Ulysse Manhes : Cher Pierre Manent, les « atteintes aux libertés » motivées par une crise sanitaire et menées par un régime qui navigue à vue sont-elles identiques à des atteintes aux libertés des régimes totalitaires ?

Pierre Manent :
Non. Ni identiques ni comparables. Un régime totalitaire repose sur un parti unique et une idéologie imposée par la terreur. Où est le parti unique, où est la terreur en France ? Ce qui est vrai en revanche, c’est que, sans terreur mais non sans intolérance, une idéologie d’État s’est imposée à tous, gouvernants et gouvernés, avec la discipline de parole qui en est inséparable. Selon cette idéologie, il n’y a de règles légitimes que celles qui s’adressent à l’homme en général ; les juridictions qui administrent ces règles n’acceptent pas de responsabilité devant la communauté des citoyens puisqu’elles prétendent ne rendre de compte qu’à « l’humanité sans frontières ». La démocratie, comme gouvernement de soi de la nation – notre chose commune – non seulement a été délégitimée, mais pour ainsi dire criminalisée.

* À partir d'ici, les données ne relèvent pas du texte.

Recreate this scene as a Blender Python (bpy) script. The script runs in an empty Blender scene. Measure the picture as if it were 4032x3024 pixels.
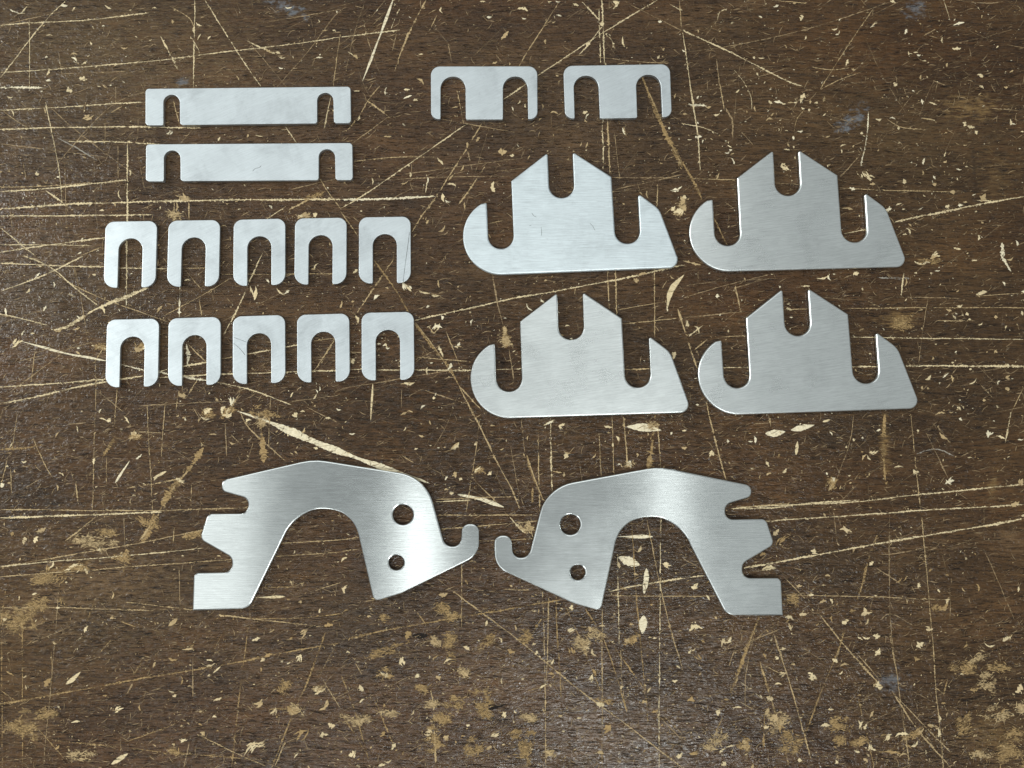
import bpy, bmesh, math, random
import numpy as np
from mathutils import Matrix, Vector

sc = bpy.context.scene
col = sc.collection
rng = random.Random(7)

# ------------------------------------------------------------------ camera
# 1 unit = 10 cm.  Phone held above the bench, tilted five degrees.
F_PX, UNIT = 2900.0, 0.001
TX, TY = 0.08657, 0.00317
ROT = (Matrix.Rotation(TY, 3, 'Y') @ Matrix.Rotation(TX, 3, 'X'))
CAM = ROT @ Vector((0, 0, F_PX * UNIT))
cd = bpy.data.cameras.new('camera')
cam = bpy.data.objects.new('camera', cd)
col.objects.link(cam)
cam.matrix_world = Matrix.Translation(CAM) @ ROT.to_4x4()
cd.sensor_fit = 'HORIZONTAL'
cd.sensor_width = 36.0
cd.lens = 36.0 * F_PX / 4032.0
cd.clip_start, cd.clip_end = 0.05, 200
sc.camera = cam

# ------------------------------------------------------------------ light
w = bpy.data.worlds.new('World')
sc.world = w
w.use_nodes = True
bg = w.node_tree.nodes['Background']
bg.inputs[0].default_value = (0.93, 1.0, 1.0, 1)
bg.inputs[1].default_value = 0.33

def lamp(name, x, y, z, sx, sy, radiance, colr=(0.95, 1.0, 0.99), aim=None):
    l = bpy.data.lights.new(name, 'AREA')
    l.shape = 'RECTANGLE'
    l.size, l.size_y = sx, sy
    l.energy = radiance * math.pi * sx * sy
    l.color = colr
    o = bpy.data.objects.new(name, l)
    col.objects.link(o)
    o.location = (x, y, z)
    if aim:
        d = Vector(aim) - Vector((x, y, z))
        o.rotation_euler = d.to_track_quat('-Z', 'Y').to_euler()
    return o

Z = 20.0
lamp('ceiling_lamp', 4.75, -4.0, Z, 0.8, 13.0, 1.6)
lamp('ceiling_lamp', -2.9, -6.5, Z, 1.1, 11.0, 2.2)
lamp('ceiling_lamp', -10.4, -6.0, Z, 5.0, 15.0, 0.85)
lamp('ceiling_lamp', 3.4, -11.4, Z, 4.6, 3.4, 46.0)
lamp('ceiling_lamp', -7.5, -12.2, Z, 4.4, 3.2, 19.0)
lamp('ceiling_and_fill_panel', -4.0, 10.5, Z, 20.0, 9.0, 1.2)
lamp('ceiling_and_fill_panel', 11.5, 2.0, Z, 10.0, 16.0, 0.14)  # added dim fill, lifts the dark right-hand plates; no known fixture
lamp('window_light', -17, 4.0, 8.5, 6.0, 8.0, 20.0, aim=(0, 0, 0))

sc.view_settings.view_transform = 'Standard'
sc.view_settings.look = 'None'
sc.view_settings.exposure = 0.0
sc.view_settings.gamma = 1.0
sc.cycles.sample_clamp_direct = 4.0
sc.cycles.sample_clamp_indirect = 4.0

# ------------------------------------------------------------------ helpers
def bench_pt(px, py, z=0.0):
    """bench-plane position (units) of a point surveyed in the photograph"""
    d = ROT @ Vector((px - 2016, -(py - 1512), -F_PX))
    t = (z - CAM.z) / d.z
    p = CAM + d * t
    return (p.x, p.y)

def zoom(pts, origin, s, z):
    return [bench_pt(origin[0] + q[0] * s, origin[1] + q[1] * s, z) for q in pts]

def tag(o, label=None, cat=None, group=None, kind=None):
    if label: o['label'] = label
    if cat: o['category'] = cat
    if group: o['group'] = group
    if kind: o['kind'] = kind
    return o

def fillet(corners, n=10):
    """corners: (x, y[, r]); returns a closed outline with rounded corners"""
    out = []
    N = len(corners)
    for i in range(N):
        c = corners[i]
        p = Vector(c[:2]); r = c[2] if len(c) > 2 else 0
        if r <= 0:
            out.append(tuple(p)); continue
        a = Vector(corners[i - 1][:2]) - p
        b = Vector(corners[(i + 1) % N][:2]) - p
        la, lb = a.length, b.length
        a.normalize(); b.normalize()
        ang = math.acos(max(-1, min(1, a.dot(b))))
        if ang > math.pi - 0.02:
            out.append(tuple(p)); continue
        t = r / math.tan(ang / 2)
        p1, p2 = p + a * t, p + b * t
        bis = (a + b).normalized()
        cen = p + bis * (r / math.sin(ang / 2))
        a1 = math.atan2(p1.y - cen.y, p1.x - cen.x)
        a2 = math.atan2(p2.y - cen.y, p2.x - cen.x)
        da = (a2 - a1 + math.pi) % (2 * math.pi) - math.pi
        k = max(3, int(n * abs(da) / 1.2))
        for j in range(k + 1):
            q = a1 + da * j / k
            out.append((cen.x + r * math.cos(q), cen.y + r * math.sin(q)))
    return out

def arc(cx, cy, r, a0, a1, n):
    return [(cx + r * math.cos(math.radians(a0 + (a1 - a0) * i / n)),
             cy + r * math.sin(math.radians(a0 + (a1 - a0) * i / n))) for i in range(n + 1)]

def smooth(pts, n=6):
    """Catmull-Rom through pts (open)"""
    P = [np.array(p, float) for p in pts]
    P = [2 * P[0] - P[1]] + P + [2 * P[-1] - P[-2]]
    out = []
    for i in range(1, len(P) - 2):
        for j in range(n):
            t = j / n
            a, b, c, d = P[i - 1], P[i], P[i + 1], P[i + 2]
            out.append(tuple(0.5 * (2 * b + (c - a) * t + (2 * a - 5 * b + 4 * c - d) * t * t
                                    + (3 * b - a - 3 * c + d) * t ** 3)))
    out.append(tuple(P[-2]))
    return out

def plate_mesh(name, loops, thick, bevel, mat):
    """sheet-metal blank: outline (and holes) extruded, with broken edges"""
    cu = bpy.data.curves.new(name, 'CURVE')
    cu.dimensions = '2D'
    cu.fill_mode = 'BOTH'
    for lp in loops:
        s = cu.splines.new('POLY')
        s.points.add(len(lp) - 1)
        for q, p in zip(lp, s.points):
            p.co = (q[0], q[1], 0, 1)
        s.use_cyclic_u = True
    cu.extrude = thick / 2 - bevel
    cu.bevel_depth = bevel
    cu.bevel_resolution = 2
    cu.offset = -bevel
    o = bpy.data.objects.new(name, cu)
    col.objects.link(o)
    dg = bpy.context.evaluated_depsgraph_get()
    dg.update()
    me = bpy.data.meshes.new_from_object(o.evaluated_get(dg))
    bpy.data.objects.remove(o)
    bpy.data.curves.remove(cu)
    me.transform(Matrix.Translation((0, 0, thick / 2)))
    me.name = name
    bm = bmesh.new(); bm.from_mesh(me)
    bmesh.ops.remove_doubles(bm, verts=bm.verts, dist=1e-5)
    bmesh.ops.recalc_face_normals(bm, faces=bm.faces)
    uv = bm.loops.layers.uv.new('uv')
    for f in bm.faces:
        f.smooth = False
        for l in f.loops:
            l[uv].uv = (l.vert.co.x, l.vert.co.y)
    bm.to_mesh(me); bm.free()
    me.materials.clear()
    me.materials.append(mat)
    return me

# ------------------------------------------------------------------ node helpers
class NT:
    def __init__(s, name):
        s.m = bpy.data.materials.new(name)
        s.m.use_nodes = True
        s.t = s.m.node_tree
        s.b = s.t.nodes['Principled BSDF']
    def n(s, typ, **kw):
        x = s.t.nodes.new(typ)
        for k, v in kw.items():
            setattr(x, k, v)
        return x
    def put(s, sock, v):
        if isinstance(v, bpy.types.NodeSocket): s.t.links.new(v, sock)
        elif v is not None: sock.default_value = v
    def math(s, op, a, b=None, c=None, clamp=False):
        x = s.n('ShaderNodeMath', operation=op, use_clamp=clamp)
        for i, v in enumerate((a, b, c)):
            if v is not None: s.put(x.inputs[i], v)
        return x.outputs[0]
    def mapr(s, v, a, b, c=0.0, d=1.0, smooth=False):
        x = s.n('ShaderNodeMapRange')
        if smooth: x.interpolation_type = 'SMOOTHSTEP'
        s.put(x.inputs[0], v)
        for i, q in enumerate((a, b, c, d)): s.put(x.inputs[i + 1], q)
        return x.outputs[0]
    def mix(s, f, a, b, typ='MIX'):
        x = s.n('ShaderNodeMix', data_type='RGBA', blend_type=typ)
        s.put(x.inputs['Factor'], f)
        for k, v in ((6, a), (7, b)):
            if isinstance(v, tuple) and len(v) == 3: v = v + (1,)
            s.put(x.inputs[k], v)
        return x.outputs[2]
    def mapping(s, vec, sc=(1, 1, 1), rot=0, loc=(0, 0, 0)):
        x = s.n('ShaderNodeMapping')
        s.put(x.inputs['Vector'], vec)
        x.inputs['Scale'].default_value = sc
        x.inputs['Rotation'].default_value = (0, 0, rot)
        s.put(x.inputs['Location'], loc)
        return x.outputs[0]
    def noise(s, vec, scale, detail=3, rough=0.55, dist=0.0):
        x = s.n('ShaderNodeTexNoise')
        s.put(x.inputs['Vector'], vec)
        s.put(x.inputs['Scale'], scale)
        x.inputs['Detail'].default_value = detail
        x.inputs['Roughness'].default_value = rough
        x.inputs['Distortion'].default_value = dist
        return x.outputs[0]
    def bump(s, h, strength, dist, normal=None):
        x = s.n('ShaderNodeBump')
        x.inputs['Strength'].default_value = strength
        x.inputs['Distance'].default_value = dist
        s.put(x.inputs['Height'], h)
        if normal: s.put(x.inputs['Normal'], normal)
        return x.outputs[0]
    def set(s, **kw):
        for k, v in kw.items():
            s.put(s.b.inputs[k.replace('_', ' ')], v)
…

Notre vie civique est donc exsangue. Ce qui frappe dans la crise sanitaire, c’est l’incapacité du gouvernement à faire autre chose qu’imposer une immobilisation générale avec l’aide des préfets et des gendarmes. Assurément les difficultés sont sérieuses, mais, à part bien sûr les efforts des hôpitaux, pouvons-nous citer une seule mesure qui signale un minimum d’initiative ou d’audace de la part du gouvernement ou du corps social ? De quelle « action commune » nous souviendrons-nous ? En tout cas, nous souffrirons longtemps de cette passivité imposée.


Que pensez-vous de la réaction relativement passive de la société civile française face aux restrictions de liberté dans un but sanitaire dont l’efficacité ne semble pas totalement établie à ce jour ?

Je vois deux explications.

D’une part, les droits strictement individuels étant seuls légitimes aujourd’hui, tous les motifs des actions sociales, des actions communes, sont suspects d’illégitimité. Voyez comment les attestations de déplacements dérogatoires refusent encore d’inclure la visite d’un lieu de culte parmi les motifs légitimes ! Au nom d’une interprétation de plus en plus extensive de la laïcité, notre société a tellement exclu la religion des motifs légitimes d’action collective qu’elle ne sait plus que la refouler aux marges ou dans une sorte de clandestinité à peine tolérée. Au bout du compte, le seul motif légitime, parce que le seul incontestable, des actions humaines, c’est la peur de mourir. Il n’y a pas de limite à la tyrannie qui peut se légitimer par la protection de la vie de chacun.